You may ask: How do teenagers with no experience in cosmetics, makeovers or general aesthetics make a man look vastly different for his photograph? Well, we bought a werewolf costume. We used the costume paint to make his skin look considerably darker then glued the beard on him and dyed his hair. My buddy also borrowed his grandmother’s impossibly large eyeglasses, each lens shaped like a giant hexagon. Our test subject looked absolutely nothing like himself as he went off to apply for his replacement ID.

He received his new license a week later. We had to pay him an extra $150 because he failed his eye exam due to being disoriented by the strong prescription on the glasses: His license had a vision restriction on it for a whole year. But overall, we had proved our plan would work.

Later that week we were at a Bob Evans, eating breakfast, and one of the waitresses called me by the wrong name and asked why I was eating “out here.” Only after squinting at me a bit closer did she realize she had mistaken me for someone else. “I’m sorry,” she explained, “it’s just that you look exactly like one of our cooks!”

“Is he 21?” my friend asked instantly. “And if so, could we talk to him?”

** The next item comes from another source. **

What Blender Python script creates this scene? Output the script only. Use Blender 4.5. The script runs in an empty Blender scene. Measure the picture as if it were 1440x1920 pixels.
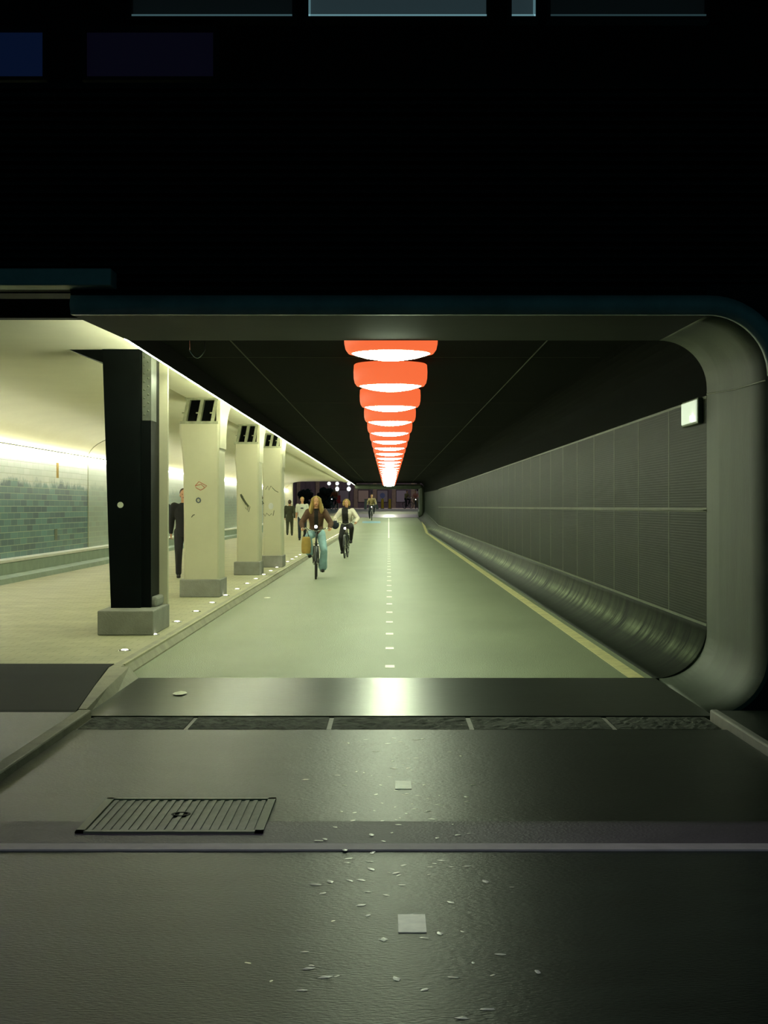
import bpy, bmesh, math, random
from mathutils import Vector, Matrix
random.seed(7)
S = bpy.context.scene
COL = S.collection
EYE = 1.55
# ------------------------------------------------------------------ helpers
def srgb(r, g, b):
    f = lambda c: (c/255/12.92) if c/255 <= .04045 else ((c/255+.055)/1.055)**2.4
    return (f(r), f(g), f(b), 1)

def mat(name, col, rough=.6, metal=0, var=.25, scale=3.0, bump=.0, bscale=40, col2=None, stretch=(1,1,1), spec=.5):
    m = bpy.data.materials.new(name); m.use_nodes = True
    nt = m.node_tree; b = nt.nodes['Principled BSDF']
    b.inputs['Roughness'].default_value = rough; b.inputs['Metallic'].default_value = metal
    b.inputs['Specular IOR Level'].default_value = spec
    tc = nt.nodes.new('ShaderNodeTexCoord'); mp = nt.nodes.new('ShaderNodeMapping')
    mp.inputs['Scale'].default_value = stretch
    nt.links.new(tc.outputs['Object'], mp.inputs[0])
    n = nt.nodes.new('ShaderNodeTexNoise'); n.inputs['Scale'].default_value = scale
    n.inputs['Detail'].default_value = 6; n.inputs['Roughness'].default_value = .65
    nt.links.new(mp.outputs[0], n.inputs['Vector'])
    r = nt.nodes.new('ShaderNodeValToRGB')
    c2 = col2 or (col[0]*(1-var), col[1]*(1-var), col[2]*(1-var), 1)
    r.color_ramp.elements[0].position = .35; r.color_ramp.elements[0].color = c2
    r.color_ramp.elements[1].position = .65; r.color_ramp.elements[1].color = col
    nt.links.new(n.outputs['Fac'], r.inputs[0]); nt.links.new(r.outputs[0], b.inputs['Base Color'])
    if bump:
        n2 = nt.nodes.new('ShaderNodeTexNoise'); n2.inputs['Scale'].default_value = bscale
        n2.inputs['Detail'].default_value = 5
        nt.links.new(mp.outputs[0], n2.inputs['Vector'])
        bp = nt.nodes.new('ShaderNodeBump'); bp.inputs['Strength'].default_value = bump
        bp.inputs['Distance'].default_value = .02
        nt.links.new(n2.outputs['Fac'], bp.inputs['Height']); nt.links.new(bp.outputs[0], b.inputs['Normal'])
    return m

def emit(name, col, strength, base=.6):
    m = bpy.data.materials.new(name); m.use_nodes = True
    b = m.node_tree.nodes['Principled BSDF']
    b.inputs['Base Color'].default_value = (base, base, base, 1)
    b.inputs['Emission Color'].default_value = (*col[:3], 1)
    b.inputs['Emission Strength'].default_value = strength
    return m

def obj(name, bm, m, parent=None, smooth=False):
    me = bpy.data.meshes.new(name)
    bmesh.ops.recalc_face_normals(bm, faces=bm.faces[:])
    bm.to_mesh(me); bm.free()
    ms = m if isinstance(m, (list, tuple)) else [m]
    for x in ms: me.materials.append(x)
    if smooth:
        for p in me.polygons: p.use_smooth = True
    o = bpy.data.objects.new(name, me); COL.objects.link(o)
    if parent: o.parent = parent
    return o

def tag(o, label, cat, group=None, kind=None):
    o['label'] = label; o['category'] = cat
    if group: o['group'] = group
    if kind: o['kind'] = kind
    return o
def struct(o, label=None):
    o['kind'] = 'structure'
    if label: o['label'] = label
    return o
def thing(name, label, cat, loc=(0,0,0), rz=0, group=None):
    o = bpy.data.objects.new(name, None); COL.objects.link(o)
    o.location = loc; o.rotation_euler = (0, 0, rz); o.empty_display_size = .1
    return tag(o, label, cat, group)
def copy_tree(o, parent=None):
    c = o.copy(); COL.objects.link(c)
    if parent: c.parent = parent
    for ch in list(o.children): copy_tree(ch, c)
    return c
def relabel(o, label, loc):
    o['label'] = label; o.location = loc; return o

def box(bm, x0, x1, y0, y1, z0, z1, bev=0):
    b2 = bmesh.new()
    bmesh.ops.create_cube(b2, size=1)
    for v in b2.verts:
        v.co = Vector(((x0+x1)/2+v.co.x*(x1-x0), (y0+y1)/2+v.co.y*(y1-y0), (z0+z1)/2+v.co.z*(z1-z0)))
    if bev: bmesh.ops.bevel(b2, geom=b2.edges[:]+b2.verts[:], offset=bev, segments=2, profile=.5, affect='EDGES')
    merge(bm, b2); return bm
def merge(bm, b2):
    me = bpy.data.meshes.new('tmp'); b2.to_mesh(me); b2.free(); bm.from_mesh(me); bpy.data.meshes.remove(me)
def bx(*a, **k): return box(bmesh.new(), *a, **k)

def tube(bm, pts, r, n=8, closed=False, cap=True):
    pts = [Vector(p) for p in pts]; N = len(pts)
    rs = r if isinstance(r, (list, tuple)) else [r]*N
    rings = []; up = None
    for i, p in enumerate(pts):
        if closed: t = pts[(i+1) % N]-pts[i-1]
        else: t = pts[min(i+1, N-1)]-pts[max(i-1, 0)]
        t.normalize()
        if up is None:
            up = t.orthogonal().normalized()
        up = (up-t*up.dot(t)).normalized(); s = t.cross(up)
        rings.append([bm.verts.new(p+(up*math.cos(2*math.pi*k/n)+s*math.sin(2*math.pi*k/n))*rs[i]) for k in range(n)])
    for i in range(N if closed else N-1):
        a, b = rings[i], rings[(i+1) % N]
        for k in range(n): bm.faces.new((a[k], a[(k+1) % n], b[(k+1) % n], b[k]))
    if cap and not closed:
        bm.faces.new(rings[0][::-1]); bm.faces.new(rings[-1])
    return bm
def tb(*a, **k): return tube(bmesh.new(), *a, **k)
def lathe(bm, prof, n=32, c=(0, 0, 0)):
    rings = []
    for r, z in prof:
        rings.append([bm.verts.new((c[0]+r*math.cos(2*math.pi*k/n), c[1]+r*math.sin(2*math.pi*k/n), c[2]+z)) for k in range(n)] if r > 1e-5 else [bm.verts.new((c[0], c[1], c[2]+z))])
    for a, b in zip(rings, rings[1:]):
        for k in range(n):
            if len(a) == 1 and len(b) == 1: continue
            if len(a) == 1: bm.faces.new((a[0], b[k], b[(k+1) % n]))
            elif len(b) == 1: bm.faces.new((a[k], a[(k+1) % n], b[0]))
            else: bm.faces.new((a[k], a[(k+1) % n], b[(k+1) % n], b[k]))
    return bm
def ellip(bm, c, r, seg=16, rings=10, rot=None):
    m = Matrix.Translation(Vector(c)) @ (rot or Matrix.Identity(4)) @ Matrix.Diagonal((r[0], r[1], r[2], 1))
    bmesh.ops.create_uvsphere(bm, u_segments=seg, v_segments=rings, radius=1, matrix=m); return bm
def loft(bm, rows, caps=False, closed=False):
    """rows: list of equally long point lists"""
    V = [[bm.verts.new(p) for p in r] for r in rows]
    n = len(rows[0])
    for a, b in zip(V, V[1:]):
        for k in range(n if closed else n-1):
            j = (k+1) % n
            bm.faces.new((a[k], a[j], b[j], b[k]))
    if caps and closed:
        bm.faces.new(V[0][::-1]); bm.faces.new(V[-1])
    return bm
def arc(cx, cz, r, a0, a1, n=10):
    return [(cx+r*math.cos(math.radians(a0+(a1-a0)*i/n)), cz+r*math.sin(math.radians(a0+(a1-a0)*i/n))) for i in range(n+1)]
def thick(o, t, off=1):
    md = o.modifiers.new('thickness', 'SOLIDIFY'); md.thickness = t; md.offset = off; return o

def shell(paths, ys, t):
    """closed thick shell: 2D paths (x, z) at each y, thickened outwards (to the right of travel)"""
    rows = []
    for P, y in zip(paths, ys):
        n = len(P); off = []
        for i in range(n):
            a = P[max(i-1, 0)]; b = P[min(i+1, n-1)]; dx, dz = b[0]-a[0], b[1]-a[1]; l = math.hypot(dx, dz) or 1
            off.append((P[i][0]+dz/l*t, y, P[i][1]-dx/l*t))
        rows.append([(p[0], y, p[1]) for p in P]+off[::-1])
    return loft(bmesh.new(), rows, caps=True, closed=True)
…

And that’s how we met the person that would rent his social security card and birth certificate to me, to get what we were now calling “a misrepresentative ID,” rather than a fake ID, since it was a genuine Ohio state ID; it just had the wrong driver on it.

The plan was an abysmal failure, and we were very lucky to not get arrested. I entered the DMV with the cook’s papers, explained I needed a license and sat down for my picture and, as I was preparing to smile with all the jubilation of a person about to finalize a Mission Impossible-esque heist, they asked me, “And, Geoff” — that was the name of the cook — “can you tell me your mother’s maiden name?”

I wish they’d taken the photo of me right as I was reacting to that question. Even more, I wish there was some way for me to get a copy of that picture, because I don’t think anyone — not in vaudeville, in silent movies, in opera — made a face more visibly and comically aghast as I did when they when asked me to verify the name of my misappropriated grandmother.

“You mean, the name my mom had before marriage,” I asked.

“Yes.”

Panicked, I scanned my eyes around the office and noticed that behind the person asking this question was a billboard detailing the fees for each DMV service. A license renewal was listed as $7.

“WHOA!,” I exclaimed. “Hold on. Is this $7?”

“What? Yes, a license replacement is $7.”

“I thought it would be free, ya know, off my taxes!” I knew enough about impersonating adults to bring up that you pay taxes and expect that that entitles you to a vast array of unrealistic benefits.

“Of course there’s a fee.”

“Well, because I don’t have a license, I didn’t even bring my wallet; I didn’t see a point. I need to go get my wallet.”

“All right, well, that shouldn’t take long. I will just keep all your papers right here.”

Something inside of me sank as I realized I was now going to have to pay that cook at Bob Evans a lot more money given that I’d lost his identity papers at a DMV in Fairlawn, Ohio. Oh, and potentially implicated him in a federal crime. But I managed to conceal my alarm and responded, with relative calm, “Given that I don’t have a wallet, I appreciate you keeping the papers here.”

I rose from my chair and headed out of the DMV. I had to pay that cook at Bob Evans $300. “What am I going to do?!” he screamed at me, justifiably.

“Just go to the DMV and follow through with the plan,” I explained. “Say you need a new license; they have your papers; you look enough like me, they won’t notice you’re a different person.”

He did so, and it worked. The DMV clerk even joked with him (thinking he was me), “I thought you were trying to scam us. Sorry.”

“I appreciate you being so careful,” he replied, in an artificial voice. “Think of what would happen to me, if it was a scammer! My identity gone? No thank you. Good to see my tax dollars at work here!”